To date, the most common application for IBA has been aggregates for concrete and pavement sub-bases [12]. Thennarasan Latha et al. [13] and Abinaya and Balasubramanian [14] stabilised MSW based BA and FA in compressed earth blocks. However, IBA may also be used as an SCM given its pozzolanic reactivity and calcium content. Yang et al. [15] assessed MSW-derived ashes as SCMs at replacement dosages of 10–50 wt.%. Relative CS of cement composites comprising 30 wt.% MSW ash and 30 wt.% IBA were 66% and 43% higher, respectively compared with control mixtures. However, some studies have reported that IBA retards hydration, thereby reducing strength and increasing leachability [15,16,17]. Caprai et al. [17] observed that the CS of cement pastes decreased by 52% as CEM-I replacement with IBA increased from 10 to 50%.

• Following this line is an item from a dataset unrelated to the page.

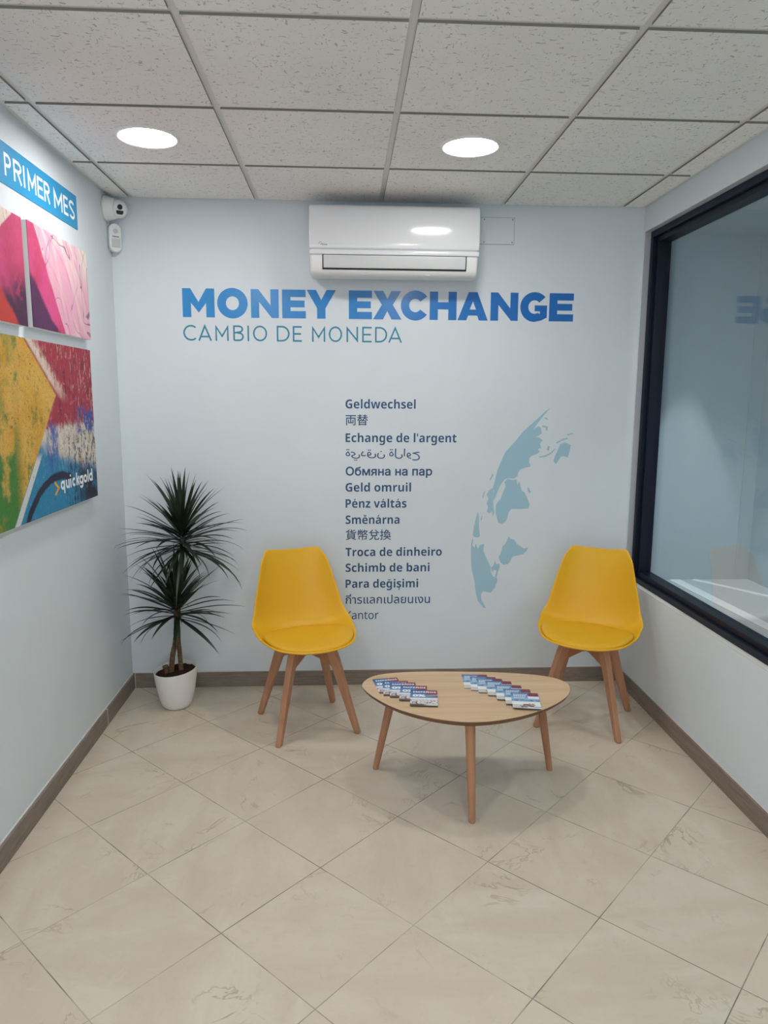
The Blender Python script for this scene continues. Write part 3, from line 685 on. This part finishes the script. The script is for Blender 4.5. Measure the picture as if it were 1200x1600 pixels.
def art_big():
    o, x, s, t = coords('Object')      # s: along the wall (0 = right edge), t: height above the lower edge
    wq = noise(o, 7, 5, .65); w2 = noise(vec(x, s*3.0, t), 24, 5, .7); w3 = noise(vec(x+5.0, s, t*.35), 34, 5, .75)
    s1 = s + (wq-.5)*.10; t1 = t + (w2-.5)*.09 + (wq-.5)*.12
    cream, crim, gold, green, blue, navy = lin(222, 216, 202), lin(168, 52, 70), lin(212, 158, 52), lin(98, 128, 54), lin(48, 134, 176), lin(40, 42, 62)
    c = mixc(w2.step(.42, .62), cream, lin(206, 190, 172))
    up = t1.step(.30, .335)
    c = mixc(up, c, crim)
    c = mixc(up*w3.step(.5, .62), c, lin(120, 36, 58)); c = mixc(up*noise(vec(x+9.0, s*.8, t), 20, 5, .7).step(.56, .66)*.8, c, lin(212, 120, 140))
    c = mixc(up*noise(vec(x+2.0, s, t*.22), 70, 4, .7).step(.57, .63)*(s1.step(-.33, -.12)).max(t1.step(.5, .63)*.6)*.85, c, lin(234, 222, 204))
    mid = t1.step(.27, .3)*(1-t1.step(.36, .40))*s1.step(-.25, -.16); c = mixc(mid*noise(o, 16, 4, .7).step(.42, .55), c, lin(52, 84, 160))
    tp = (s*.60 + t*.80 - .112).step(.0, .02)*(1-(s*.60+t*.80-.112 + (w2-.5)*.14).step(.03, .07))*t.step(.40, .5); c = mixc(tp*.85, c, lin(232, 214, 196))
    low = 1 - (t1 + s1*.22).step(.10, .155); c = mixc(low, c, blue)
    c = mixc(low*w2.step(.56, .7)*.8, c, lin(130, 182, 200)); c = mixc(low*s1.step(-.30, -.1)*wq.step(.40, .6), c, navy)
    rl = s1.step(-.42, -.25)*(1-t1.step(.26, .32)); c = mixc(rl*noise(vec(x, s, t*.6), 38, 5, .8).step(.48, .58)*.9, c, navy)
    bl = (1-((s1+.46)*(s1+.46)*4.0+(t1-.25)*(t1-.25)*1.6).step(.006, .022)); c = mixc(bl*w3.step(.42, .56)*.9, c, lin(56, 94, 170))
    arcd = ((s+.42)*(s+.42)*.9 + (t+.22)*(t+.22)*1.0).sqrt(); c = mixc((1-(arcd+(wq-.5)*.03-.355).abs().step(.010, .020))*(1-s.step(-.32, -.26)), c, navy)
    # golden leaf-like field: right border runs (-.65,.63) -> (-.40,.44) -> (-.62,.21) -> (-.86,.0)
    g1 = 1 - (s*.60 + t*.80 - .112 + (wq-.5)*.02).step(-.006, .006)
    g2 = 1 - (s*.72 - t*.69 + .592 + (wq-.5)*.02).step(-.006, .006)
    g = g1*g2
    gc = mixc(wq.step(.35, .65), gold, lin(224, 178, 86)); gc = mixc(noise(o, 9, 5, .7).step(.54, .66)*.85, gc, green)
    gc = mixc((1-s.step(-.80, -.70))*noise(o, 5, 4, .6).step(.40, .52)*(1-t.step(.25, .45)).max(t.step(.3, .4)*.5), gc, lin(70, 130, 60))
    gc = mixc(noise(vec(x, s+t, t-s*.3), 40, 5, .8).step(.62, .70)*.8, gc, lin(112, 66, 30))
    c = mixc(g, c, gc)
    band = ((s*.72 - t*.69 + .592).step(.0, .004))*(1-(s*.72-t*.69+.592).step(.030, .036))*(1-t.step(.20, .24)); c = mixc(band*.9, c, lin(222, 222, 214))
    sc2 = noise(vec(x+3.0, s*2, t*2), 13, 3, .5, 2.2); c = mixc((1-(sc2-.5).abs().step(.003, .010))*.75, c, lin(40, 30, 40))
    return c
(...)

High temperature sintering (> 1200 °C) and vitrification can convert residual IBA wastes into more environmentally benign materials; from loosely bound fine particles into solid consistent masses. Hence, the leachability of hazardous elements (e.g. Cl, Pb, As, Cd, Hg, Mo and Sb) is reduced [18, 19]. Thus, sintered bottom ash (SBA) and vitrified ash (VA) have valorisation potential as SCMs.

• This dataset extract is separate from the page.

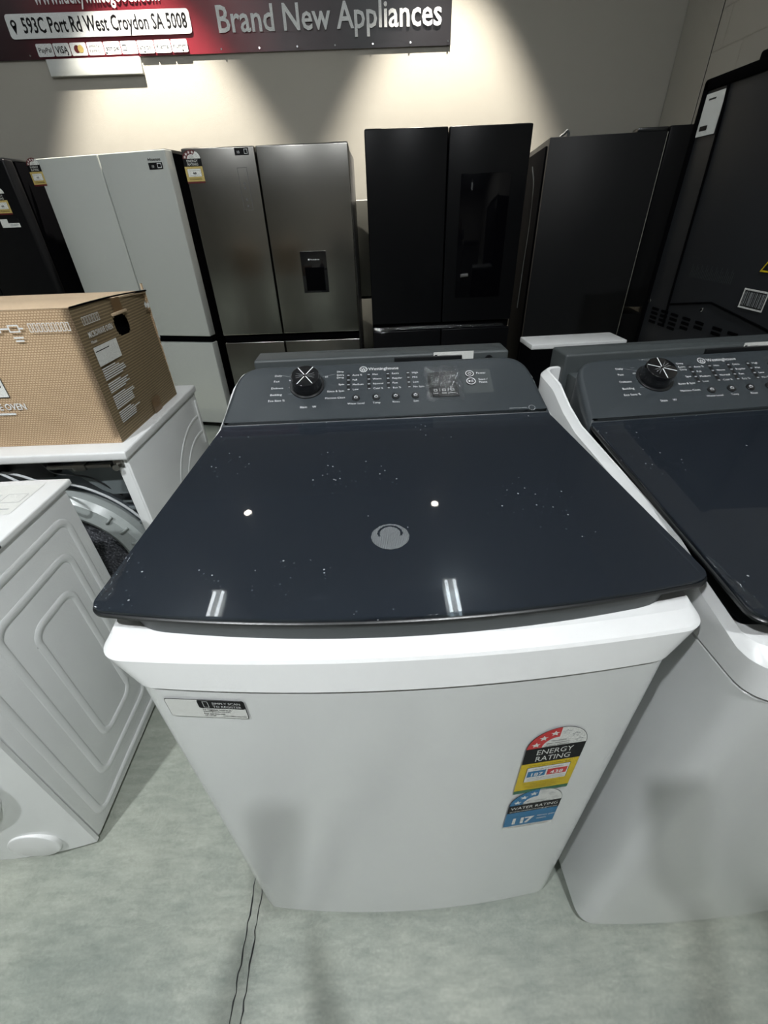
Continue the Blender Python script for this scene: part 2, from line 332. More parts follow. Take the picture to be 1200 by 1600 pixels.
_tc = {}
def text_polys(s, bold=0.0):
    if (s, bold) in _tc: return _tc[(s, bold)]
    cu = bpy.data.curves.new('t', 'FONT'); cu.body = s; cu.size = 1.0; cu.align_x = 'LEFT'; cu.resolution_u = 2; cu.offset = bold
    o = bpy.data.objects.new('t', cu); COL.objects.link(o); bpy.context.view_layer.update()
    me = bpy.data.meshes.new_from_object(o.evaluated_get(bpy.context.evaluated_depsgraph_get()))
    V = [(v.co.x, v.co.y) for v in me.vertices]; P = [tuple(p.vertices) for p in me.polygons]
    bpy.data.objects.remove(o); bpy.data.curves.remove(cu); bpy.data.meshes.remove(me)
    w = max([v[0] for v in V] or [0]); _tc[(s, bold)] = (V, P, w); return _tc[(s, bold)]
class Flat:
    """printed matter on a surface: polygons in the frame (origin, u, v), lifted along n"""
    def __init__(self, o, u, v):
        self.o, self.u, self.v = Vector(o), Vector(u).normalized(), Vector(v).normalized()
        self.n = self.u.cross(self.v); self.bm = bmesh.new(); self.mats = []
    def mi(self, m):
        if m not in self.mats: self.mats.append(m)
        return self.mats.index(m)
    def P(self, x, y, l): return self.o + self.u*x + self.v*y + self.n*l
    def poly(self, pts, m, l=0.0):
        f = self.bm.faces.new([self.bm.verts.new(self.P(x, y, l)) for x, y in pts]); f.material_index = self.mi(m); return self
    def rect(self, x0, y0, x1, y1, m, l=0.0, r=0.0):
        if not r: return self.poly([(x0, y0), (x1, y0), (x1, y1), (x0, y1)], m, l)
        pts = []
        for cx, cy, a0 in ((x1-r, y0+r, -90), (x1-r, y1-r, 0), (x0+r, y1-r, 90), (x0+r, y0+r, 180)):
            pts += [(cx+r*math.cos(math.radians(a0+k*22.5)), cy+r*math.sin(math.radians(a0+k*22.5))) for k in range(5)]
        return self.poly(pts, m, l)
    def frame(self, x0, y0, x1, y1, t, m, l=0.0):
        self.rect(x0, y0, x1, y0+t, m, l); self.rect(x0, y1-t, x1, y1, m, l); self.rect(x0, y0+t, x0+t, y1-t, m, l); self.rect(x1-t, y0+t, x1, y1-t, m, l)
    def disc(self, cx, cy, r, m, l=0.0, n=24, ry=None):
        ry = ry or r; return self.poly([(cx+r*math.cos(2*PI*k/n), cy+ry*math.sin(2*PI*k/n)) for k in range(n)], m, l)
    def band(self, cx, cy, r0, r1, a0, a1, m, l=0.0, n=16):
        for k in range(n):
            a, b_ = [math.radians(a0+(a1-a0)*j/n) for j in (k, k+1)]
            self.poly([(cx+r0*math.cos(a), cy+r0*math.sin(a)), (cx+r1*math.cos(a), cy+r1*math.sin(a)), (cx+r1*math.cos(b_), cy+r1*math.sin(b_)), (cx+r0*math.cos(b_), cy+r0*math.sin(b_))][::-1] if a1 < a0 else
                      [(cx+r0*math.cos(a), cy+r0*math.sin(a)), (cx+r1*math.cos(a), cy+r1*math.sin(a)), (cx+r1*math.cos(b_), cy+r1*math.sin(b_)), (cx+r0*math.cos(b_), cy+r0*math.sin(b_))], m, l)
    def star(self, cx, cy, r, m, l=0.0, rot=0):
        pts = [(cx+(r if k % 2 == 0 else r*0.42)*math.cos(math.radians(90+rot+36*k)), cy+(r if k % 2 == 0 else r*0.42)*math.sin(math.radians(90+rot+36*k))) for k in range(10)]
        for k in range(0, 10, 2): self.poly([(cx, cy), pts[k-1], pts[k], pts[k+1]], m, l)
    def line(self, x0, y0, x1, y1, t, m, l=0.0):
        d = Vector((x1-x0, y1-y0)).normalized(); s = Vector((-d.y, d.x))*t/2
        self.poly([(x0-s.x, y0-s.y), (x1-s.x, y1-s.y), (x1+s.x, y1+s.y), (x0+s.x, y0+s.y)], m, l)
    def text(self, s, x, y, size, m, l=0.0, al='L', width=None, bold=0.0):
        V, P, w_ = text_polys(s, bold); sx = size
        if width: sx = width/max(w_, 1e-6)
        x0 = x - (w_*sx/2 if al == 'C' else w_*sx if al == 'R' else 0)
        vs = [self.bm.verts.new(self.P(x0+vx*sx, y+vy*size, l)) for vx, vy in V]; k = self.mi(m)
        for p in P:
            try: f = self.bm.faces.new([vs[i] for i in p]); f.material_index = k
            except ValueError: pass
    def build(self, name, parent=None):
        for f in self.bm.faces:
            f.normal_update()
            if f.normal.dot(self.n) < 0: f.normal_flip()
        return finish(name, self.bm, self.mats, parent, smooth=False, recalc=False)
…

Research on the use of thermally treated ashes such as VA and SBA as aggregates or SCMs in mortar is very limited [20,21,22]. Hence, this study aims to fill this knowledge gap by developing a new generation of circular economy-friendly cementitious mortars that valorise pozzolanic MSW-derived SBA and VA as SCMs. Key relationships will be established between the physico-chemical properties of SBA and VA, the mechanical strength, mineralogy and microstructure of composite mortar mixtures, with a view to identifying the maximum permissible level of replacement for CEM-II, whilst retaining its design strength properties.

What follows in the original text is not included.